THE STORY: Ray’s swum his way to the eve of the Olympic trials. If he makes the team, he’ll get a deal with Speedo. If he gets a deal with Speedo, he’ll never need a real job. So when someone’s stash of performance-enhancing drugs is found in the locker room fridge, threatening the entire team’s Olympic fate, Ray has to crush the rumors or risk losing everything. A sharp and stylish play about swimming, survival of the fittest, and the American dream of a level playing field—or of leveling the field yourself.

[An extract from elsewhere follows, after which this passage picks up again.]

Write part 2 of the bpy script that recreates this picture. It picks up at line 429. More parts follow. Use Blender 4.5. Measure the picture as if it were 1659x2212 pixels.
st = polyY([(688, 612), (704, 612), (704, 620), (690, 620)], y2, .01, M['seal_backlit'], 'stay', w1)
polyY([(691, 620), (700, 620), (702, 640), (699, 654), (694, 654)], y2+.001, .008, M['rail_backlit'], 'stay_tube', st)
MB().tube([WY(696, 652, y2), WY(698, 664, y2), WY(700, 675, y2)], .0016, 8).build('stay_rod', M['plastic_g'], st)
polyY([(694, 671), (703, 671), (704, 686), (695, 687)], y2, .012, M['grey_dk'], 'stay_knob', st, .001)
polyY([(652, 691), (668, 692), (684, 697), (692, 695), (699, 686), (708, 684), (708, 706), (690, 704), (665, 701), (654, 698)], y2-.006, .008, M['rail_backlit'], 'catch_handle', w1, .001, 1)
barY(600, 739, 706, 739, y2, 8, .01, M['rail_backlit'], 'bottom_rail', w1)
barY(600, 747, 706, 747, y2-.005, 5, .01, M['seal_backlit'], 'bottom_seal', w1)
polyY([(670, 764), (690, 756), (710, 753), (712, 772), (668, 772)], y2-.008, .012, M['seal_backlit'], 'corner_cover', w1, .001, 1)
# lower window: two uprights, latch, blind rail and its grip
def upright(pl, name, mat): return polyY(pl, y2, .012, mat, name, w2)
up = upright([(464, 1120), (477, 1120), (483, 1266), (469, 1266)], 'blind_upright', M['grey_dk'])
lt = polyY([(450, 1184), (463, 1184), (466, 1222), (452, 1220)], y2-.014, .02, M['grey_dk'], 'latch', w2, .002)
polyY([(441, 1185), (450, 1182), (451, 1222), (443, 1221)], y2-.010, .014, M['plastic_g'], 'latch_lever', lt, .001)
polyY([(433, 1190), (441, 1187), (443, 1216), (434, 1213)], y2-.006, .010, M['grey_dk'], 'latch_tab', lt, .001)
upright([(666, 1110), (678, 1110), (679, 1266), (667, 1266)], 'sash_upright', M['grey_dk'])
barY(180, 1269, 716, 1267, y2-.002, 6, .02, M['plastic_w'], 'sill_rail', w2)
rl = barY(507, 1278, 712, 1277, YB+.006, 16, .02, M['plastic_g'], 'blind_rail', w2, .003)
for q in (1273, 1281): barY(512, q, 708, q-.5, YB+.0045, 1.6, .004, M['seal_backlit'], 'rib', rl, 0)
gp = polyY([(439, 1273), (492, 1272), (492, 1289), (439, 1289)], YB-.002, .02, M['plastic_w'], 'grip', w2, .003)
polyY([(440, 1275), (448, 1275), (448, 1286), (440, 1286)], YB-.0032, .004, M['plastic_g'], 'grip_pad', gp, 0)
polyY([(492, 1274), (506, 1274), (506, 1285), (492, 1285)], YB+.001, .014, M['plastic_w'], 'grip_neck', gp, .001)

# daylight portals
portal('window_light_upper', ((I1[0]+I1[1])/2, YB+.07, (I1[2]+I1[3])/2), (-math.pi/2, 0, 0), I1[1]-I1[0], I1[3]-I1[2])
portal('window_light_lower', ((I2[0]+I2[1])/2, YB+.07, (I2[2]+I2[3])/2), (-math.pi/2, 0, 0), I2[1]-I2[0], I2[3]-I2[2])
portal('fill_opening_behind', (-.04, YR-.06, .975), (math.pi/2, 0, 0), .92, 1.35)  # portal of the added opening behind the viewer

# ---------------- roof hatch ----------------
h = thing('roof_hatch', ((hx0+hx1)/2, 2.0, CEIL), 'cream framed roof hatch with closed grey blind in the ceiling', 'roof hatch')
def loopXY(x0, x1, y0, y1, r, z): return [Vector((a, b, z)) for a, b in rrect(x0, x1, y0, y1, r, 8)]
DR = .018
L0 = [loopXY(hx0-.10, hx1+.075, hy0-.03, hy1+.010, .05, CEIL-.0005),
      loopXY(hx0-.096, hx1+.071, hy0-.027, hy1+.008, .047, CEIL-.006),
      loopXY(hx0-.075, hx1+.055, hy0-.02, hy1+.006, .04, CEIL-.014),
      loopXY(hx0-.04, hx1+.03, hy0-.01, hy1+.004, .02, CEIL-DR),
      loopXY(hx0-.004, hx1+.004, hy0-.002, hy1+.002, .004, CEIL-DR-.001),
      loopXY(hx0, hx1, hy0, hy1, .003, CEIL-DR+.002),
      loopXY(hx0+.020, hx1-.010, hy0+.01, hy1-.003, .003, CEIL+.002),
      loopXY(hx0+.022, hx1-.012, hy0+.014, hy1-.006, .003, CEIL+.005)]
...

“…[A] remarkable feat…a taut, incisive drama…[Hnath] has a wonderfully inventive theatrical mind…With fragmented dialogue that often comes at you like artillery fire, RED SPEEDO recalls the (good) work of David Mamet, distilled and compressed. But Mr. Hnath’s voice and style are fundamentally his own. There’s an elemental, stylized simplicity to his work that focuses attention on the meanings behind the matters at hand. The characters in RED SPEEDO are palpably, at times movingly, human in their complexity and weakness…but as the play gathers steam it broadens out to become a subtle indictment of the ethos that insists that winning is everything.” —The New York Times.

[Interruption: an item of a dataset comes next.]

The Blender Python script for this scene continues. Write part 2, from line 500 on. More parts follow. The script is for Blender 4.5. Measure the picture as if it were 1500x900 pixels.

“…Hnath raises hugely important questions about our society and the occasionally perverse behavior it encourages. What is the wisdom of basing success on one’s ability to be exceptional? What does ‘giving 110 percent’ really mean? Can we justify cheating when we feel that the game is already rigged against us?…[A] troubling and truthful play.” —TheaterMania.

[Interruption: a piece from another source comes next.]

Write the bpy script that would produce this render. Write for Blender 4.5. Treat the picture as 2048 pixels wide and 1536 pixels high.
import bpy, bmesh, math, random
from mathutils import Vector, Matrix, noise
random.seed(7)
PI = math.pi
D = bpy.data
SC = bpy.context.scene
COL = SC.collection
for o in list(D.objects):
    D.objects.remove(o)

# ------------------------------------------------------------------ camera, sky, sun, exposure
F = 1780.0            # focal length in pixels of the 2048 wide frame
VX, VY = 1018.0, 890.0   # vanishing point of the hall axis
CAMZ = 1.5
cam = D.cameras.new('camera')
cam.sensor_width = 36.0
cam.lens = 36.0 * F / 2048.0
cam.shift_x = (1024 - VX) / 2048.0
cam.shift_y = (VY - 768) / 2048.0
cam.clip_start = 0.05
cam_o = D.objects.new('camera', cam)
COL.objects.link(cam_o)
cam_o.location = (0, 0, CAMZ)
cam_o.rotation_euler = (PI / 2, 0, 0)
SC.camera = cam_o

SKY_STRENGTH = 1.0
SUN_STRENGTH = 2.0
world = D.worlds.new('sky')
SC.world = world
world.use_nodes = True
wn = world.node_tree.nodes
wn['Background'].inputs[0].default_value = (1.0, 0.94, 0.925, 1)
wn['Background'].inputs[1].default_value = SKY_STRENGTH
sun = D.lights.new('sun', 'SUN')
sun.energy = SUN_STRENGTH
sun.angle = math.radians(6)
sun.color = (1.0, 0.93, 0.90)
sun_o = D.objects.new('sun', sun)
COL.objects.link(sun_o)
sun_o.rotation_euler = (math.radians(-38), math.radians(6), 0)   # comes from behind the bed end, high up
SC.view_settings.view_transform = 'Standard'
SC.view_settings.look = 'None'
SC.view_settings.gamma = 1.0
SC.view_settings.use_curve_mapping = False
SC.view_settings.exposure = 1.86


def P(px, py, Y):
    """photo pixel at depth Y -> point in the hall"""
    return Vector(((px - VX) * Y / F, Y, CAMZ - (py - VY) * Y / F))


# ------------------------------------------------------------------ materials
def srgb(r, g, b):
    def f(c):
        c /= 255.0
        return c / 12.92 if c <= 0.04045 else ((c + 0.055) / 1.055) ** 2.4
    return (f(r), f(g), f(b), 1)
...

“…a brutal examination of the cravenness of the modern sport scene in particular and America in general…Hnath constructs an intricate web of needs and counter-needs with the four players each battling and scheming to come out on top…Lurking underneath the surface waters of the plot is a bitter indictment of our winning-at-all-costs culture…this depth charge of a play hits you where it counts.” —Cultural Weekly.